- Task requirements
Extract each line of the data and write it out again exactly.

- Data extract
══════

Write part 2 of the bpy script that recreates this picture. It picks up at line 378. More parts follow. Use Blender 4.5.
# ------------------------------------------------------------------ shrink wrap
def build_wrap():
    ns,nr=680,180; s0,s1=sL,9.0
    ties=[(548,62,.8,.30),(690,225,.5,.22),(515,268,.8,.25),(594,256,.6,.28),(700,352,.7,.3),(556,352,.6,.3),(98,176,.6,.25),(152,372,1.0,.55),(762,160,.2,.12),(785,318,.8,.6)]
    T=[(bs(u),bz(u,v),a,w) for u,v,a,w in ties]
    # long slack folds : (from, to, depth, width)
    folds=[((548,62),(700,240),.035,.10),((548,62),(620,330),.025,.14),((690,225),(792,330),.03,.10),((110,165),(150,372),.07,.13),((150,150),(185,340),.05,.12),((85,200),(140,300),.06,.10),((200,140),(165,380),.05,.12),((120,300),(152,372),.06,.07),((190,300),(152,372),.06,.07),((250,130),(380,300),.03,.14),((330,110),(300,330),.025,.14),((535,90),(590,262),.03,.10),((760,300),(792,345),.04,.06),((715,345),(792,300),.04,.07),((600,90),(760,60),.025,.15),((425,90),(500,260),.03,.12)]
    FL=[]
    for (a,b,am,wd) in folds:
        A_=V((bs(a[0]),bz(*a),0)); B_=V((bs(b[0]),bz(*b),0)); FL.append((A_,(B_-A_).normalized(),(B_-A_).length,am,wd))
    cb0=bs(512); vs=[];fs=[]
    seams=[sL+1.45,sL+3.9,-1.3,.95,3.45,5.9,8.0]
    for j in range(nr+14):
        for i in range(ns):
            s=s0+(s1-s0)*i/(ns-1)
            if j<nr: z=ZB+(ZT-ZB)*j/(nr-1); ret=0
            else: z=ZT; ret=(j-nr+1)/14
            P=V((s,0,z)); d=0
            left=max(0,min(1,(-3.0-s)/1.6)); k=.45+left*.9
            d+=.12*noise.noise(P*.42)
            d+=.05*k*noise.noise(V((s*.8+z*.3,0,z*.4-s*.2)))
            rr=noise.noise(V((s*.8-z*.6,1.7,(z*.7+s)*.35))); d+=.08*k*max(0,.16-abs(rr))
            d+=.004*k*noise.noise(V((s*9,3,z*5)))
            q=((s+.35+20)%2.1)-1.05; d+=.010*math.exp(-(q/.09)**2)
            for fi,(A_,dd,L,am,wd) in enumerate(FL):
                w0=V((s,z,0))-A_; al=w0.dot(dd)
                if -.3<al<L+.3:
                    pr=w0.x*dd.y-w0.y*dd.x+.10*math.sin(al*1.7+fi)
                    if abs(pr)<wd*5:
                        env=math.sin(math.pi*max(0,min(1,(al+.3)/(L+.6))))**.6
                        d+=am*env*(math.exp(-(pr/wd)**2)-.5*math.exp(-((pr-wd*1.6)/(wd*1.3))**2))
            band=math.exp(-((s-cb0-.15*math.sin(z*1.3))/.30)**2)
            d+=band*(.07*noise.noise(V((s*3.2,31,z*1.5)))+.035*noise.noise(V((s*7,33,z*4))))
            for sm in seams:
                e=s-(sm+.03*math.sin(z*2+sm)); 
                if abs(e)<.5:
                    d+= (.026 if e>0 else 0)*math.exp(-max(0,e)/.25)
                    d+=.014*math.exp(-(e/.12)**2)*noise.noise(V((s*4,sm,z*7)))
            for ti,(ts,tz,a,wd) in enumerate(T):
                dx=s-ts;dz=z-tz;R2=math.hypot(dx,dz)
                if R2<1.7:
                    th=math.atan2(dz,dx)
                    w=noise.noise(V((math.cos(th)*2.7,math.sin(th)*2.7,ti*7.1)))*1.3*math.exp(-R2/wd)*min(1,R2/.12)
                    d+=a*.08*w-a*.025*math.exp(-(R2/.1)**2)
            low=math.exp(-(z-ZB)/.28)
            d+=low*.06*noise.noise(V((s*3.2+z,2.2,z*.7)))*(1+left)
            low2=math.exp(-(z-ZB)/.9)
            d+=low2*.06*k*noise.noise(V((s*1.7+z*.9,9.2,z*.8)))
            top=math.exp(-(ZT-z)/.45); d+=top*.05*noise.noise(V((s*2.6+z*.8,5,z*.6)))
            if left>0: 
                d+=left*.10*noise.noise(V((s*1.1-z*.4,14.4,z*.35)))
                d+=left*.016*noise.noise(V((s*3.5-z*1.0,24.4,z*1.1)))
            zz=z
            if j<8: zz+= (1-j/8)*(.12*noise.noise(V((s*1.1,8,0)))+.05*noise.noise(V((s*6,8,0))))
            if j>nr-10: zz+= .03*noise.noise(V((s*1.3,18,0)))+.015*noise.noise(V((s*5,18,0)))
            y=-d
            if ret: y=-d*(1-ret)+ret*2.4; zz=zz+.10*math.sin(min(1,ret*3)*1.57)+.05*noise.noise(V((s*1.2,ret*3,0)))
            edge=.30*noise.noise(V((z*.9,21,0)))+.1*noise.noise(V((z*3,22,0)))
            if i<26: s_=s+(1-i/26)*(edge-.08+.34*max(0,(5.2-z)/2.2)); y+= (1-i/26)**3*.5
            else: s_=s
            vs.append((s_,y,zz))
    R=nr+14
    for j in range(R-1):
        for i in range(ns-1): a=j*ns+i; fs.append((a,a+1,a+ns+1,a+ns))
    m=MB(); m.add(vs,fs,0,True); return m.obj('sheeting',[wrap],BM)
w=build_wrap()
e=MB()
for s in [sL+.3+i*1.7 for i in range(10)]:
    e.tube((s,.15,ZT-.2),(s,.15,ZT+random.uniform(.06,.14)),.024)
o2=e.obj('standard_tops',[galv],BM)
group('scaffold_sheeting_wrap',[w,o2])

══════

- Output of the task
Write part 2 of the bpy script that recreates this picture. It picks up at line 378. More parts follow. Use Blender 4.5.
# ------------------------------------------------------------------ shrink wrap
def build_wrap():
    ns,nr=680,180; s0,s1=sL,9.0
    ties=[(548,62,.8,.30),(690,225,.5,.22),(515,268,.8,.25),(594,256,.6,.28),(700,352,.7,.3),(556,352,.6,.3),(98,176,.6,.25),(152,372,1.0,.55),(762,160,.2,.12),(785,318,.8,.6)]
    T=[(bs(u),bz(u,v),a,w) for u,v,a,w in ties]
    # long slack folds : (from, to, depth, width)
    folds=[((548,62),(700,240),.035,.10),((548,62),(620,330),.025,.14),((690,225),(792,330),.03,.10),((110,165),(150,372),.07,.13),((150,150),(185,340),.05,.12),((85,200),(140,300),.06,.10),((200,140),(165,380),.05,.12),((120,300),(152,372),.06,.07),((190,300),(152,372),.06,.07),((250,130),(380,300),.03,.14),((330,110),(300,330),.025,.14),((535,90),(590,262),.03,.10),((760,300),(792,345),.04,.06),((715,345),(792,300),.04,.07),((600,90),(760,60),.025,.15),((425,90),(500,260),.03,.12)]
    FL=[]
    for (a,b,am,wd) in folds:
        A_=V((bs(a[0]),bz(*a),0)); B_=V((bs(b[0]),bz(*b),0)); FL.append((A_,(B_-A_).normalized(),(B_-A_).length,am,wd))
    cb0=bs(512); vs=[];fs=[]
    seams=[sL+1.45,sL+3.9,-1.3,.95,3.45,5.9,8.0]
    for j in range(nr+14):
        for i in range(ns):
            s=s0+(s1-s0)*i/(ns-1)
            if j<nr: z=ZB+(ZT-ZB)*j/(nr-1); ret=0
            else: z=ZT; ret=(j-nr+1)/14
            P=V((s,0,z)); d=0
            left=max(0,min(1,(-3.0-s)/1.6)); k=.45+left*.9
            d+=.12*noise.noise(P*.42)
            d+=.05*k*noise.noise(V((s*.8+z*.3,0,z*.4-s*.2)))
            rr=noise.noise(V((s*.8-z*.6,1.7,(z*.7+s)*.35))); d+=.08*k*max(0,.16-abs(rr))
            d+=.004*k*noise.noise(V((s*9,3,z*5)))
            q=((s+.35+20)%2.1)-1.05; d+=.010*math.exp(-(q/.09)**2)
            for fi,(A_,dd,L,am,wd) in enumerate(FL):
                w0=V((s,z,0))-A_; al=w0.dot(dd)
                if -.3<al<L+.3:
                    pr=w0.x*dd.y-w0.y*dd.x+.10*math.sin(al*1.7+fi)
                    if abs(pr)<wd*5:
                        env=math.sin(math.pi*max(0,min(1,(al+.3)/(L+.6))))**.6
                        d+=am*env*(math.exp(-(pr/wd)**2)-.5*math.exp(-((pr-wd*1.6)/(wd*1.3))**2))
            band=math.exp(-((s-cb0-.15*math.sin(z*1.3))/.30)**2)
            d+=band*(.07*noise.noise(V((s*3.2,31,z*1.5)))+.035*noise.noise(V((s*7,33,z*4))))
            for sm in seams:
                e=s-(sm+.03*math.sin(z*2+sm)); 
                if abs(e)<.5:
                    d+= (.026 if e>0 else 0)*math.exp(-max(0,e)/.25)
                    d+=.014*math.exp(-(e/.12)**2)*noise.noise(V((s*4,sm,z*7)))
            for ti,(ts,tz,a,wd) in enumerate(T):
                dx=s-ts;dz=z-tz;R2=math.hypot(dx,dz)
                if R2<1.7:
                    th=math.atan2(dz,dx)
                    w=noise.noise(V((math.cos(th)*2.7,math.sin(th)*2.7,ti*7.1)))*1.3*math.exp(-R2/wd)*min(1,R2/.12)
                    d+=a*.08*w-a*.025*math.exp(-(R2/.1)**2)
            low=math.exp(-(z-ZB)/.28)
            d+=low*.06*noise.noise(V((s*3.2+z,2.2,z*.7)))*(1+left)
            low2=math.exp(-(z-ZB)/.9)
            d+=low2*.06*k*noise.noise(V((s*1.7+z*.9,9.2,z*.8)))
            top=math.exp(-(ZT-z)/.45); d+=top*.05*noise.noise(V((s*2.6+z*.8,5,z*.6)))
            if left>0: 
                d+=left*.10*noise.noise(V((s*1.1-z*.4,14.4,z*.35)))
                d+=left*.016*noise.noise(V((s*3.5-z*1.0,24.4,z*1.1)))
            zz=z
            if j<8: zz+= (1-j/8)*(.12*noise.noise(V((s*1.1,8,0)))+.05*noise.noise(V((s*6,8,0))))
            if j>nr-10: zz+= .03*noise.noise(V((s*1.3,18,0)))+.015*noise.noise(V((s*5,18,0)))
            y=-d
            if ret: y=-d*(1-ret)+ret*2.4; zz=zz+.10*math.sin(min(1,ret*3)*1.57)+.05*noise.noise(V((s*1.2,ret*3,0)))
            edge=.30*noise.noise(V((z*.9,21,0)))+.1*noise.noise(V((z*3,22,0)))
            if i<26: s_=s+(1-i/26)*(edge-.08+.34*max(0,(5.2-z)/2.2)); y+= (1-i/26)**3*.5
            else: s_=s
            vs.append((s_,y,zz))
    R=nr+14
    for j in range(R-1):
        for i in range(ns-1): a=j*ns+i; fs.append((a,a+1,a+ns+1,a+ns))
    m=MB(); m.add(vs,fs,0,True); return m.obj('sheeting',[wrap],BM)
w=build_wrap()
e=MB()
for s in [sL+.3+i*1.7 for i in range(10)]:
    e.tube((s,.15,ZT-.2),(s,.15,ZT+random.uniform(.06,.14)),.024)
o2=e.obj('standard_tops',[galv],BM)
group('scaffold_sheeting_wrap',[w,o2])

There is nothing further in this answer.